God and Me, a GUEST POST by Jim
June 2nd, 2008 by Rose RosetreeContinuing our series about the search for God, and how aura readings can change it, here are fascinating comments from Jim:
I grew up in a very strict Roman Catholic household. My parents were both somewhat sticklers for every detail in every instance, although I make no pretense of having lived up to their expectations in any sort of consistently reasonable way. I fell short over and over again, although I was always trying to do better.

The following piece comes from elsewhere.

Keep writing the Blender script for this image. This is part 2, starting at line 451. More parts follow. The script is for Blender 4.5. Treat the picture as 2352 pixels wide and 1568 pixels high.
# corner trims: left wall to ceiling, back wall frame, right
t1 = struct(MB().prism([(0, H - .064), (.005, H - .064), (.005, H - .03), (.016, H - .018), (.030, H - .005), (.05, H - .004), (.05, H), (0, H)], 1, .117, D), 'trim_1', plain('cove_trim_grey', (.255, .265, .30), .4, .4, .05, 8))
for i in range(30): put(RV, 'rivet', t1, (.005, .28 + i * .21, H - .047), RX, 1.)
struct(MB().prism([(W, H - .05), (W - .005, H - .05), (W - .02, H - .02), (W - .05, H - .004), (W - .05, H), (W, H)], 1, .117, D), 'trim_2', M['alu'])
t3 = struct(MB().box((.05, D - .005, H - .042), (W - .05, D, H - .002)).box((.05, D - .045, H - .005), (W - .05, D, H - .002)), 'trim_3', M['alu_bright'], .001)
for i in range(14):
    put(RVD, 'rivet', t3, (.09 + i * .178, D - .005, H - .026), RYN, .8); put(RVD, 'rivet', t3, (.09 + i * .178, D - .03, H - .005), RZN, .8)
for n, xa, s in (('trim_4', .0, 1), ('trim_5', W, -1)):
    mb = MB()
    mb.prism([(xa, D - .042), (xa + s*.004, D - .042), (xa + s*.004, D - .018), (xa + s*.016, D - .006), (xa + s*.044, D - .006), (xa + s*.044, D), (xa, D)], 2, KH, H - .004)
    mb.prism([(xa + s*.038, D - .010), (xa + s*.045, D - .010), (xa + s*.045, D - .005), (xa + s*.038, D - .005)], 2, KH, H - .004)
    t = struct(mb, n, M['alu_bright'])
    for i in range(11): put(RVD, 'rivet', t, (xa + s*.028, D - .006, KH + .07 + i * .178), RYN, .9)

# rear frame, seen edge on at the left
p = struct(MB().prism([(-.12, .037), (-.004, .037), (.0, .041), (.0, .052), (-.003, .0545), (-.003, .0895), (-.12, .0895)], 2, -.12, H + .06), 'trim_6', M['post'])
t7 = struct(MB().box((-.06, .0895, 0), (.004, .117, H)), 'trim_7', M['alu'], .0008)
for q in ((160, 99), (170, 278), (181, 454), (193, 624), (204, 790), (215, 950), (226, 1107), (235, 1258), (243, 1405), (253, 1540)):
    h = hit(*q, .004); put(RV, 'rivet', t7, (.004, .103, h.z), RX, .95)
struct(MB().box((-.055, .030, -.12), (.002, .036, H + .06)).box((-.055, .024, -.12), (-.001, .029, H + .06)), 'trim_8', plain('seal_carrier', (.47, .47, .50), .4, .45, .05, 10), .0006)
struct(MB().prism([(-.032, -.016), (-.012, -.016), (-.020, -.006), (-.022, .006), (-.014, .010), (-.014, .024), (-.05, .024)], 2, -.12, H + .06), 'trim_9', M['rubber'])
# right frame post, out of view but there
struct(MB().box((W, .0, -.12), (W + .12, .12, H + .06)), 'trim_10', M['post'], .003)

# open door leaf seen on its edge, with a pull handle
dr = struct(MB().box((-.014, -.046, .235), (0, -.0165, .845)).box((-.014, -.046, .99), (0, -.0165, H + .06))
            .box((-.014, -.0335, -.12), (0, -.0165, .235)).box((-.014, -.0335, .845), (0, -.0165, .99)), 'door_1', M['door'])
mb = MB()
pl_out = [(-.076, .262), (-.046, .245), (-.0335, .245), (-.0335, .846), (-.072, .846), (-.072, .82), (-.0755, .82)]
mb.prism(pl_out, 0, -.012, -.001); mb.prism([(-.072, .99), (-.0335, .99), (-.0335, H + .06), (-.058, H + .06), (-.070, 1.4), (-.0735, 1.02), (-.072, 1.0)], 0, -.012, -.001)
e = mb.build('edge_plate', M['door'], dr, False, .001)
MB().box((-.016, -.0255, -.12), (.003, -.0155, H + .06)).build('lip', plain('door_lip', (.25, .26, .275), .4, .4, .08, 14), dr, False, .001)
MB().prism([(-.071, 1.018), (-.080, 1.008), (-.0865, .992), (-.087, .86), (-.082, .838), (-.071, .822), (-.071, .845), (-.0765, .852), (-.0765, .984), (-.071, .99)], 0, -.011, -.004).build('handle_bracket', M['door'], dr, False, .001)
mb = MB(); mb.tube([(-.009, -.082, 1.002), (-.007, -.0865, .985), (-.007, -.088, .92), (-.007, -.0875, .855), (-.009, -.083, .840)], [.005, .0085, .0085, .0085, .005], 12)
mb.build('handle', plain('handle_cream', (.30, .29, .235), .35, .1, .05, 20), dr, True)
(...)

In every generation, the Church has fostered saints of superb, pristine excellence. These people have attained great heights of spiritual adjustment, attunement and accomplishment. They all have personal experience of the Divine in a way that is powerful indeed. In this vein, we could list an unending supply, although today I will list St. Theresa of Avila, St. John of the Cross, Brother Lawrence, Brother Andre, and St.
Catherine of Sienna. There are thousands more.
To my mind, it has always been strange indeed that the Catholic clergy has—at the pastoral level—treated these people as if they were exceptional people. Taking the view, more or less, “don’t try this at home” is somehow counter-productive.
I would have expected these people to be trotted out for everyone to see and to meet. I would expect video tapes of them giving their “tips” on the spiritual life, something like the way that Jack Nicklaus might give golf tips or Rod Laver might give tennis tips. So, as Laver might say, “get your racquet back early, keep your eye on the ball” (he does always say that), I would expect something similar from these saintly people. Can’t you just see Theresa of Avila smiling sweetly and saying “get your ego back early, keep your eye on the humility?” Well, maybe not.
Of all the writings, the best clues I could ever see were left in St. John of the Cross’s encyclopaedic writings. I just love mathematics texts and physics text so much—because they are all content and no hot air. So, John of the Cross gives the closest thing I ever found to a course in “engineering spirituality.” What would that mean?
If you read a college engineering or physics or math text, you read some instructional words and then you work a bunch of problems. In effect, you go out (mentally) and experience real situations in which you have to make those ideas work. You turn them over many times and use them—suddenly you understand for real. I wanted that so much.
Still, I confess I couldn’t do it. I tried hard with John’s stuff for 20 or 30 years (the decades go by quickly after a while). Still, I was no nearer at the end than at the beginning.
It has only been gradually and very lately that things have shifted a bit.
While it sounds unusual, aura reading (I do it at the baby level—I read auras sort of at the Dr. Seuss level and not at the Kobayashi Nomizu level) and cutting cords of attachment mattered to me. These allow me to recognize as valid or important some stimuli that I had not noticed or that I had thought to be unimportant or unreliable. It allowed me a new skill.
Reading auras gives me access to perceptions I have but didn’t notice well.
That is important—extending perception. Also, “getting big”, done often enough, makes a big difference.
I have used these techniques toward many experiments indeed that are not in the book. If you can read the aura of a person, why can you not read the aura of the earth itself (you can). Why cannot you investigate the inner nature of an institution (you can, but it gets flakier—institutions are often, by nature, flakier).
It stands to reason that it is possible to turn this kind of perception toward the Divine. Yes, you can. So, I tried it (lately), and I found vastly, extremely unexpected things.
The factual history of my life is not somehow changed. However, it can be seen wildly differently that I have ever seen it. I see it as a very long sequence of usually (not always) fruitless struggles. I see it as mostly failure (not entirely failure). We could say it is a painting of modest successes on a background of vast failure—to me.
God, apparently, sees the same facts differently. This has all been necessary preparation. This whole sequence to now has been the first learning stage of a bigger school.



Wow Jim. I love this description of an expanded view – God’s view – of our experiences. Thanks for sharing.
Tara
After all these years, I am *still* an agnostic. I fluctuate between believing in a Divine power and not believing in it, depending on how well things are going
God still has to prove to me he exists. I still would like to experience some sort of proof or truth. Atheism is really born out of anger against the injustice in the world. It’s an Elie Wiesel question – how can God permit all of this?
If reincarnation is real, then of course, the answer is karmic re-balancing. But if you do not believe in that either, then it is a very grim view of the world indeed.